Fox opened his apartment’s back door, and climbed down the fire escape.
“I could have died,” Fox said.
The fire Fox and others witnessed was arson, according to law enforcement officials. And it wasn’t the first fire in the building in the last year.
The Mount Vernon Fire Department received a call around 8:45 a.m. on July 21 and quickly responded to the scene with mutual aid from surrounding local agencies, MVFD chief Chad Christopher said.
The fire had started and was successfully contained in the stairwell, according to Christopher, who added that no injuries were reported as all residents safely evacuated the building.
The State Fire Marshal’s office, alongside the Mount Vernon Police Department, is investigating the arson, Christopher said.
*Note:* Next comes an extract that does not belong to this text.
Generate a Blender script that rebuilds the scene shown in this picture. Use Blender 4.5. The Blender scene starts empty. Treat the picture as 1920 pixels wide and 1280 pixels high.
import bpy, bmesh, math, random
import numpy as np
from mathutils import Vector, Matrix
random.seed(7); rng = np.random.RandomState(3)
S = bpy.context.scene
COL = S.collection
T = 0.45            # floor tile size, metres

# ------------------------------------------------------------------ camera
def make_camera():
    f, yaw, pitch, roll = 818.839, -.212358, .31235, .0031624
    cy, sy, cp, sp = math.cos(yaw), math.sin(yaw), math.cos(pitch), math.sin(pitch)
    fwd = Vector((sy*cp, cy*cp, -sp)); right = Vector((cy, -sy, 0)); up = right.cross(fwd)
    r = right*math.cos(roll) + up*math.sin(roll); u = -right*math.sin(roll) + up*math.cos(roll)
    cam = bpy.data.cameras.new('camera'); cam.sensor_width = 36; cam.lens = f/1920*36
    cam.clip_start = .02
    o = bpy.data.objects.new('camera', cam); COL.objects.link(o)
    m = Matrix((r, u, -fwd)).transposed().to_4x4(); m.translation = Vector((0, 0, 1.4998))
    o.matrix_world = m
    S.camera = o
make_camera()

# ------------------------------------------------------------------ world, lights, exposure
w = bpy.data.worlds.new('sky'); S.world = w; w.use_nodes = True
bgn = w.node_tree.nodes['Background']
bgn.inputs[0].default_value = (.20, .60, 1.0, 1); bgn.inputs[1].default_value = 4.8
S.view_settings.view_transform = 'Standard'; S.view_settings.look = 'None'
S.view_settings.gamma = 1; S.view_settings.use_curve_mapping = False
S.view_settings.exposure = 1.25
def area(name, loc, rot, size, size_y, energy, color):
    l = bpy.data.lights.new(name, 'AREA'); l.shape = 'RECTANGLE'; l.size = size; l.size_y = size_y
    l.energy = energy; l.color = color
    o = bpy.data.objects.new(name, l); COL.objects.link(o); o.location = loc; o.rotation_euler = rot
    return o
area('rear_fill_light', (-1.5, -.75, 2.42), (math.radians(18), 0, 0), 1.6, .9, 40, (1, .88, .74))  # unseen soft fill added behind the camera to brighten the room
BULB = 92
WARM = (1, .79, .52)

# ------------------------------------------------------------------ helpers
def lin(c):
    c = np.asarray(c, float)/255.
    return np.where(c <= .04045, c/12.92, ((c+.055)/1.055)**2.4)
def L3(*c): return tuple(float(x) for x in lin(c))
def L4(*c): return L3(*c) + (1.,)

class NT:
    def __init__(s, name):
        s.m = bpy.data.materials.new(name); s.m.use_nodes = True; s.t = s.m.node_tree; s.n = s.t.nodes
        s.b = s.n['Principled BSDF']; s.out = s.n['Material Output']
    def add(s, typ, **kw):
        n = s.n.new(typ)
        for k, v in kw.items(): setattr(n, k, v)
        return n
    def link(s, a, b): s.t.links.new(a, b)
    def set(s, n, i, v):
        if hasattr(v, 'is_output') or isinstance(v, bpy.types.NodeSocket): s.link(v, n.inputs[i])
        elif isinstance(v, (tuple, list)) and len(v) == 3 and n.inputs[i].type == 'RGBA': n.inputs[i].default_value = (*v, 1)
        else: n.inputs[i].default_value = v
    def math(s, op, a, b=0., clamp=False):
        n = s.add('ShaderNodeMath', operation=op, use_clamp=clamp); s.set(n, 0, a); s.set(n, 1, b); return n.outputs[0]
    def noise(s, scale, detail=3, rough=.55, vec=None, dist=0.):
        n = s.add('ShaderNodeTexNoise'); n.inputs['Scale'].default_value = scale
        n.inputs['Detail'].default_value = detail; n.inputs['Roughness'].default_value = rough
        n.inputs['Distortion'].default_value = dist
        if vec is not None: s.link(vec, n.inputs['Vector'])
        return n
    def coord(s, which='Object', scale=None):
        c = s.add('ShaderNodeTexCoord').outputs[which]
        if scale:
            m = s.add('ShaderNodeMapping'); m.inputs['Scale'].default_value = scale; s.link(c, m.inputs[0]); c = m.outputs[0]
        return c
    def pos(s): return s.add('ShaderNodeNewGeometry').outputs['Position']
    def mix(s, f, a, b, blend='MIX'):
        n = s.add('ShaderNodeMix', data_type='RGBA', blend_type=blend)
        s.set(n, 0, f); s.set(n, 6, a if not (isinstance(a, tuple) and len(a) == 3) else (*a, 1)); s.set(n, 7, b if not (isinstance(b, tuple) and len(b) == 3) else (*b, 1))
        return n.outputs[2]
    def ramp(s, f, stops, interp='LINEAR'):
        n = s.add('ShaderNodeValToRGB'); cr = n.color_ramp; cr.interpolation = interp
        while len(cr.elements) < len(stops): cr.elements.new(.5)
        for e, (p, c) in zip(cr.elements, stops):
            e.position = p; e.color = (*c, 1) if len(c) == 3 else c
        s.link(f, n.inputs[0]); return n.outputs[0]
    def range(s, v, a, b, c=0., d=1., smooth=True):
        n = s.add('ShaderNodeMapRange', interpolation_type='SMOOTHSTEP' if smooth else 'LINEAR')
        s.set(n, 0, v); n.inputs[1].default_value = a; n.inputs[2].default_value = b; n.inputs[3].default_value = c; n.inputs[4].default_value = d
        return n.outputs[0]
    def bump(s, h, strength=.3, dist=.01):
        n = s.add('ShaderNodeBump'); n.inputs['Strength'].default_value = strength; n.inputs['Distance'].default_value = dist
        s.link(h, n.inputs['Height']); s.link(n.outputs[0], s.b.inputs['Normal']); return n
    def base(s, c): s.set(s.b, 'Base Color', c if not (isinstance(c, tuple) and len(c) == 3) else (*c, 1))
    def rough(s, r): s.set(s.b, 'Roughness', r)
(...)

“I’m afraid I don’t have much information to share other than the fact that investigators have ruled this as arson and we are asking for individuals who might have any information to contact the State Fire Marshal’s tip line at 800-589-2728,” said Tom Brockman, deputy chief communications officer for Ohio’s Fire Marshall Office.
Christopher noted the last known arson case was in 2017.
According to the State Fire Marshall’s Office,
• 2022: 385 of the 953 fires it investigated in Ohio were ruled arson (40%)
• 2023: 462 of the 937 fires investigated in Ohio were ruled arson (49%)
• As of May 6, 2024: 145 of the 330 fires investigated in Ohio were ruled arson (44%)
Background reading
Safety measures being added
Although the fire caused only minor water and smoke damage, it displaced all the building’s residents. The tenants stayed at a local Super 8 hotel for four days — three of those days paid for by The Red Cross and one by the landlord, Mark Hatfield.
Tenants went back to their apartments July 25, Hatfield said.
Christopher said the Mount Vernon Fire Department tries to inspect every building at least once a year. However, the department doesn’t have past documented fire inspections on the 105 South Gay St. building.
“Each year we try our best to perform fire safety inspections in our businesses, schools, churches, factories and any other high-hazard commercial building,” Christopher said. “In apartment complexes, with I believe more than four apartments, we can perform a fire safety inspection in the common areas, laundry room if they have one, stairwells and hallways.
“According to our current records, no past building fire safety inspection had been performed.”
Since the arson, smoke alarms for the hallway and emergency lighting by the front and rear building exits have been added, Hatfield said.
The landlord stated he’s purchasing “security doors” for the front and back building entrances, but didn’t have an estimated completion date as of the end of July.
Hatfield inherited The Terrace after his father purchased the then near-condemned building in the late 70s, he said.
He’s operated the building for roughly 10 to 12 years, he said.
Other incidents
In August 2023, a mattress caught fire at The Terrace, displacing tenants to the Super 8 motel for several days.
Hatfield is working with his insurance company and contractor to bring those two apartments up to the current code before putting them back on the market.
Several tenants said a few weeks ago, a small fire broke out in the second-floor hallway but was quickly suppressed. The origins of this fire are unknown.
Most tenants who spoke with Knox Pages said they don’t feel safe living at The Terrace.
Hatfield said, “At the time I don’t blame them.”
“We got a lot of good tenants there.”
Some tenants have lived there for around 15 to 20 years — tenants Hatfield’s father knew, he said.
“I understand their concerns,” Hatfield said. “The only thing I can say is I do intend to make the building safe.”